### Material provided ###

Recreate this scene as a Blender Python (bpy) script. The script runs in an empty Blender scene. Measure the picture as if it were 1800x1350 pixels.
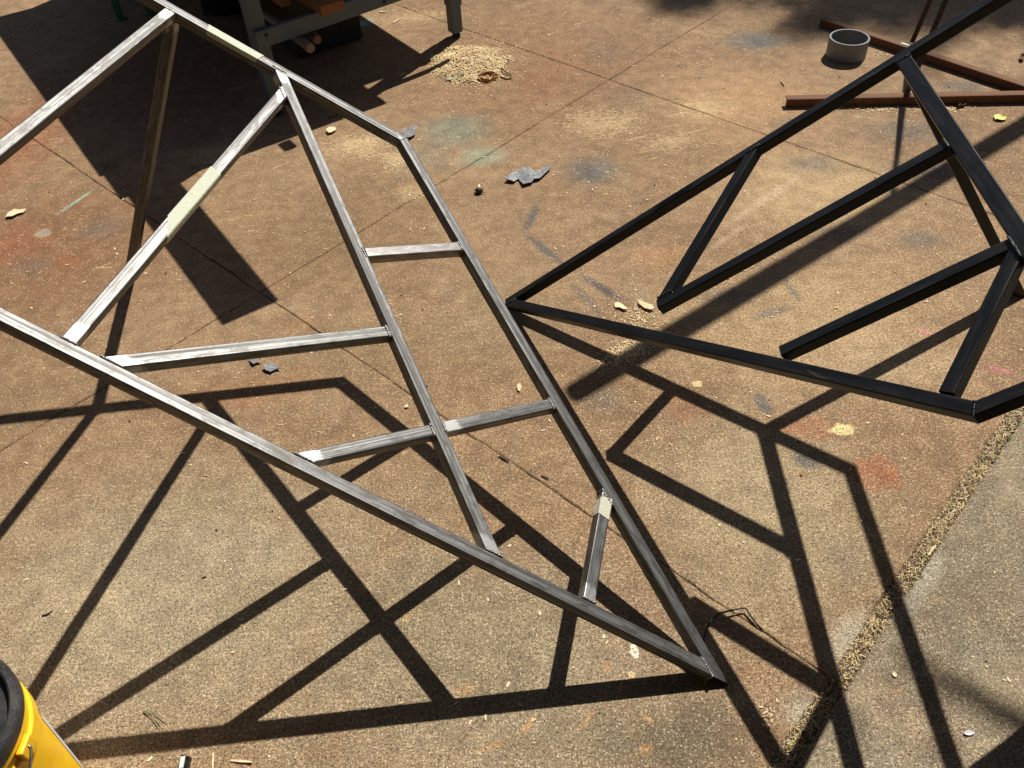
import bpy, bmesh, math, random
from mathutils import Vector, Matrix, noise as mnoise

random.seed(7)
R = random.random
S = bpy.context.scene
COL = S.collection
V3 = Vector

# ------------------------------------------------------------------ camera
cam = bpy.data.objects.new('camera', bpy.data.cameras.new('camera'))
COL.objects.link(cam)
pitch, roll = math.radians(45.1129), math.radians(3.627)
fw = V3((0, math.cos(pitch), -math.sin(pitch)))
rt0 = V3((1, 0, 0))
dn0 = V3((0, -math.sin(pitch), -math.cos(pitch)))
rt = rt0 * math.cos(roll) + dn0 * math.sin(roll)
dn = -rt0 * math.sin(roll) + dn0 * math.cos(roll)
M = Matrix((rt, -dn, -fw)).transposed().to_4x4()
M.translation = V3((0, 0, 1.72))
cam.matrix_world = M
cam.data.sensor_width = 36.0
cam.data.lens = 36.0 * 1524.62 / 1800.0
cam.data.clip_start = 0.02
cam.data.clip_end = 500
S.camera = cam

# ------------------------------------------------------------------ sky and sun
SUN = V3((0.3412, 0.4959, 0.7985)).normalized()
w = bpy.data.worlds.new('World')
S.world = w
w.use_nodes = True
nt = w.node_tree
bg = nt.nodes['Background']
sky = nt.nodes.new('ShaderNodeTexSky')
sky.sky_type = 'NISHITA'
sky.sun_disc = False
sky.sun_elevation = math.asin(SUN.z)
sky.sun_rotation = math.atan2(SUN.x, SUN.y)
nt.links.new(sky.outputs['Color'], bg.inputs['Color'])
bg.inputs['Strength'].default_value = 0.05
sl = bpy.data.lights.new('sun', 'SUN')
sl.energy = 5.0
sl.angle = math.radians(0.53)
sl.color = (1.0, 0.955, 0.88)
so = bpy.data.objects.new('sun', sl)
so.rotation_euler = SUN.to_track_quat('Z', 'Y').to_euler()
so.location = (4, 6, 9)
COL.objects.link(so)
S.view_settings.view_transform = 'Standard'
S.view_settings.look = 'None'
S.view_settings.exposure = 0.30
S.view_settings.gamma = 1.0
S.view_settings.use_curve_mapping = False

# ------------------------------------------------------------------ node helpers
class NT:
    def __init__(self, name):
        self.m = bpy.data.materials.new(name)
        self.m.use_nodes = True
        self.t = self.m.node_tree
        self.b = self.t.nodes['Principled BSDF']
    def n(self, typ, **kw):
        nd = self.t.nodes.new(typ)
        for k, v in kw.items():
            setattr(nd, k, v)
        return nd
    def put(self, sock, v):
        if isinstance(v, (int, float)):
            sock.default_value = v
        elif isinstance(v, (tuple, list)):
            if len(v) == 3 and sock.type == 'RGBA':
                v = tuple(v) + (1,)
            sock.default_value = v
        else:
            self.t.links.new(v, sock)
    def mix(self, f, a, b, mode='MIX'):
        nd = self.n('ShaderNodeMix', data_type='RGBA', blend_type=mode)
        self.put(nd.inputs[0], f); self.put(nd.inputs[6], a); self.put(nd.inputs[7], b)
        return nd.outputs[2]
    def math(self, op, a, b=0.0, c=0.0):
        nd = self.n('ShaderNodeMath', operation=op)
        self.put(nd.inputs[0], a); self.put(nd.inputs[1], b); self.put(nd.inputs[2], c)
        return nd.outputs[0]
    def ramp(self, v, a, b, lo=0.0, hi=1.0, smooth=True):
        nd = self.n('ShaderNodeMapRange')
        if smooth: nd.interpolation_type = 'SMOOTHSTEP'
        self.put(nd.inputs[0], v); self.put(nd.inputs[1], a); self.put(nd.inputs[2], b)
        self.put(nd.inputs[3], lo); self.put(nd.inputs[4], hi)
        return nd.outputs[0]
    def noise(self, vec, scale, detail=2.0, rough=0.5, dist=0.0, color=False):
        nd = self.n('ShaderNodeTexNoise')
        self.put(nd.inputs['Vector'], vec)
        nd.inputs['Scale'].default_value = scale
        nd.inputs['Detail'].default_value = detail
        nd.inputs['Roughness'].default_value = rough
        nd.inputs['Distortion'].default_value = dist
        return nd.outputs['Color' if color else 'Fac']
    def voro(self, vec, scale, out='Distance'):
        nd = self.n('ShaderNodeTexVoronoi')
        self.put(nd.inputs['Vector'], vec)
        nd.inputs['Scale'].default_value = scale
        return nd.outputs[out]
    def coord(self, which='Object'):
        return self.n('ShaderNodeTexCoord').outputs[which]
    def vmath(self, op, a, b=None):
        nd = self.n('ShaderNodeVectorMath', operation=op)
        self.put(nd.inputs[0], a)
        if b is not None: self.put(nd.inputs[1], b)
        return nd.outputs['Value'] if op in ('LENGTH', 'DISTANCE', 'DOT_PRODUCT') else nd.outputs[0]
    def bump(self, h, strength=0.3, dist=0.002):
        nd = self.n('ShaderNodeBump')
        nd.inputs['Strength'].default_value = strength
        nd.inputs['Distance'].default_value = dist
        self.put(nd.inputs['Height'], h)
        self.t.links.new(nd.outputs[0], self.b.inputs['Normal'])
    def set(self, **kw):
        names = {'color': 'Base Color', 'rough': 'Roughness', 'metal': 'Metallic', 'spec': 'Specular IOR Level',
                 'coat': 'Coat Weight', 'coat_rough': 'Coat Roughness', 'trans': 'Transmission Weight'}
        for k, v in kw.items():
            self.put(self.b.inputs[names[k]], v)
        return self.m

def simple(name, col, rough=0.6, metal=0.0, var=0.25, scale=30, bump=0.15, spec=0.5):
    t = NT(name)
    o = t.coord()
    n1 = t.noise(o, scale, 4, 0.6)
    n2 = t.noise(o, scale * 9, 2, 0.6)
    f = t.math('ADD', t.math('MULTIPLY', n1, 0.65), t.math('MULTIPLY', n2, 0.35))
    f = t.ramp(f, 0.3, 0.7, smooth=False)
    dark = tuple(c * (1 - var) for c in col); lite = tuple(min(1, c * (1 + var)) for c in col)
    t.set(color=t.mix(f, dark, lite), rough=t.ramp(n1, 0.3, 0.7, max(0.05, rough - 0.1), min(1, rough + 0.1)), metal=metal, spec=spec)
    t.bump(f, bump, 0.002)
    return t.m

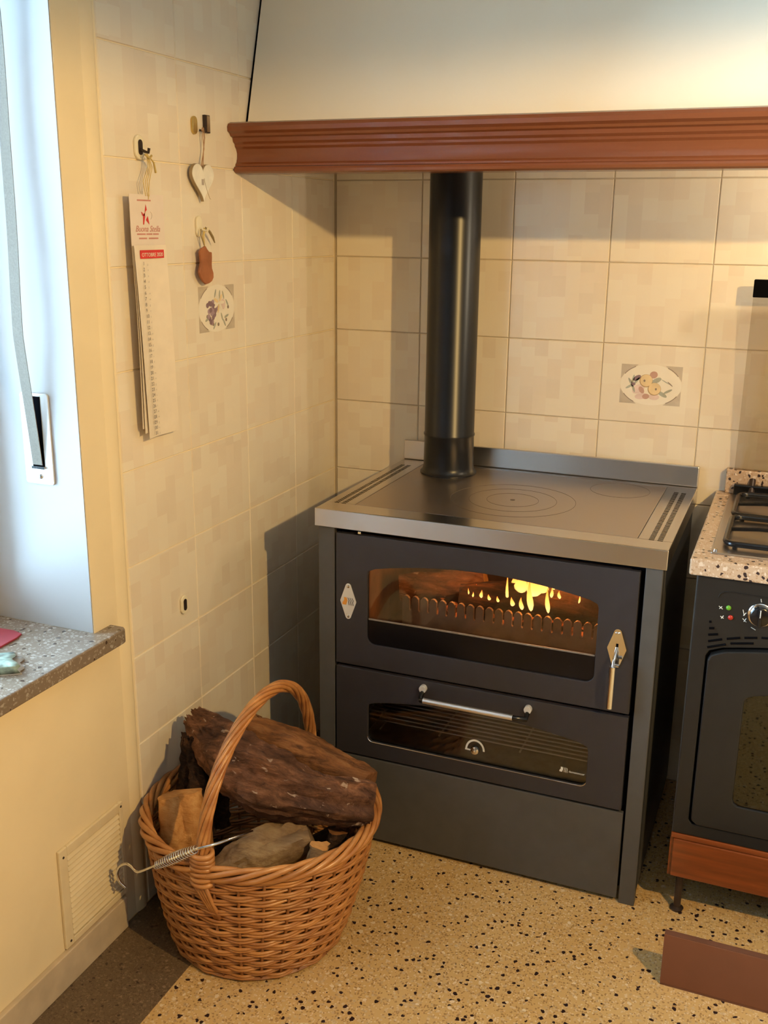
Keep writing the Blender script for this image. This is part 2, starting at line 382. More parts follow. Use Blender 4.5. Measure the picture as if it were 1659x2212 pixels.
def decor(tile, fruit):
    # printed fruit motif, flat on the tile: corner spandrels round a pale oval
    W_, H_ = .152, .100; cx, cz = TW/2, TH/2-.001; mbs = MB(); mats = []
    def poly(pts, m, lift):
        if m not in mats: mats.append(m)
        mbs.cm = mats.index(m); mbs.add([(cx+x, -T-lift, cz+z) for x, z in pts], [tuple(range(len(pts)))])
    def ell(x, z, a, b, rot, m, lift, k=14):
        c, s_ = math.cos(rot), math.sin(rot)
        poly([(x+a*math.cos(t)*c-b*math.sin(t)*s_, z+a*math.cos(t)*s_+b*math.sin(t)*c) for t in [2*math.pi*i/k for i in range(k)]], m, lift)
    tau = mat('taupe_print', (.52, .44, .33), .35); tau2 = mat('taupe_line_print', (.26, .20, .15), .35); ov = mat('ivory_print', (.80, .73, .59), .3, noise_amt=.01)
    ell(0, 0, W_*.5, H_*.52, 0, ov, .0001, 40)
    for sx in (-1, 1):
        for sz in (-1, 1):
            arc = [(math.cos(t)*W_*.49, math.sin(t)*H_*.52) for t in [math.radians(a) for a in range(28, 63, 5)]]
            pts = [(W_/2, H_*.12)]+[(min(x+.002, W_/2), z) for x, z in arc]+[(W_*.22, H_/2), (W_/2, H_/2)]
            poly([(sx*x, sz*z) for x, z in pts], tau, .0002)
            ln = [(x, z) for x, z in arc]+[(x+.0014, z+.0014) for x, z in reversed(arc)]
            poly([(sx*x, sz*z) for x, z in ln], tau2, .0003)
    peach = mat('peach_print', (.74, .56, .30), .35); rim = mat('peach_edge_print', (.40, .26, .12), .35); leaf = mat('sage_leaf_print', (.38, .38, .30), .35)
    rose = mat('rose_print', (.50, .30, .22), .35); plum = mat('plum_print', (.23, .15, .17), .35); pink = mat('pale_pink_print', (.70, .54, .47), .35)
    if fruit == 'peach':
        ell(-.030, -.012, .017, .011, .5, pink, .0002); ell(-.022, -.030, .016, .008, .2, pink, .0002); ell(.010, -.030, .014, .008, 0, pink, .0002)
        for x, z, a, b, r_, m in ((-.050, .004, .013, .003, 2.1, leaf), (-.045, .010, .014, .003, 1.4, leaf), (-.036, .008, .012, .003, .9, leaf), (-.052, -.006, .012, .003, -2.6, leaf), (-.043, -.010, .012, .003, -1.2, leaf),
                                  (-.035, .016, .011, .006, .6, plum), (.006, .026, .010, .009, .3, rose), (-.022, -.014, .010, .006, -1.0, rose), (-.010, -.030, .009, .007, .2, rose),
                                  (.014, .012, .013, .006, .5, leaf), (.036, .010, .012, .0012, -.5, leaf), (.048, .005, .009, .0014, -.7, tau2), (.030, -.022, .014, .005, -.5, leaf), (.044, -.014, .012, .003, .5, leaf)): ell(x, z, a, b, r_, m, .0003)
        ell(-.043, .0, .005, .004, 0, plum, .0004)
        for x, z in ((-.012, .010), (.010, -.010)):
            ell(x, z, .0166, .0166, 0, rim, .0004, 24); ell(x+.0006, z+.0008, .0152, .0152, 0, peach, .0005, 24); ell(x+(.004 if x > 0 else -.004), z, .0026, .0030, 0, tau2, .0006)
    else:
        random.seed(3)
        for i in range(26): ell(-.018+random.gauss(0, .010), -.002+random.gauss(0, .013), .0062, .0058, 0, plum if i % 3 else mat('violet_print', (.36, .26, .30), .35), .0003+i*.00002, 10)
        for a in range(7): ell(.008+.013*math.cos(a*.9), .012+.013*math.sin(a*.9), .010, .0035, a*.9, peach if a % 2 else ov, .0009)
        for x, z, r_ in ((.012, .030, 1.4), (.028, .028, 1.9), (-.006, .033, 1.2), (.030, -.034, -1.0), (-.042, -.022, .4), (-.012, -.038, .9), (.040, -.020, .3), (.044, .010, 2.2), (.020, -.020, -1.2)): ell(x, z, .010, .0028, r_, leaf, .0004)
        for x, z in ((-.042, -.016), (.038, -.028), (.004, -.036), (.048, .0), (-.018, -.034)): ell(x, z, .004, .004, 0, tau2, .0005)
        ell(.026, .008, .009, .012, .2, pink, .0008)
    me = bpy.data.meshes.new('fruit_print'); me.from_pydata(mbs.v, [], mbs.f)
    for m in mats: me.materials.append(m)
    for p, i in zip(me.polygons, mbs.mi): p.material_index = i
    o = bpy.data.objects.new('fruit_print', me); COL.objects.link(o); o.parent = tile; return o
decor(tiles[('b', 3, 5)], 'peach'); decor(tiles[('l', 1, 6)], 'berries')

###

Begin with the first line of the records and repeat every line up to the one with "V3 = Vector", counting that line too. Pictures are not part of the copy.

-- Task solution --
Recreate this scene as a Blender Python (bpy) script. The script runs in an empty Blender scene. Measure the picture as if it were 1800x1350 pixels.
import bpy, bmesh, math, random
from mathutils import Vector, Matrix, noise as mnoise

random.seed(7)
R = random.random
S = bpy.context.scene
COL = S.collection
V3 = Vector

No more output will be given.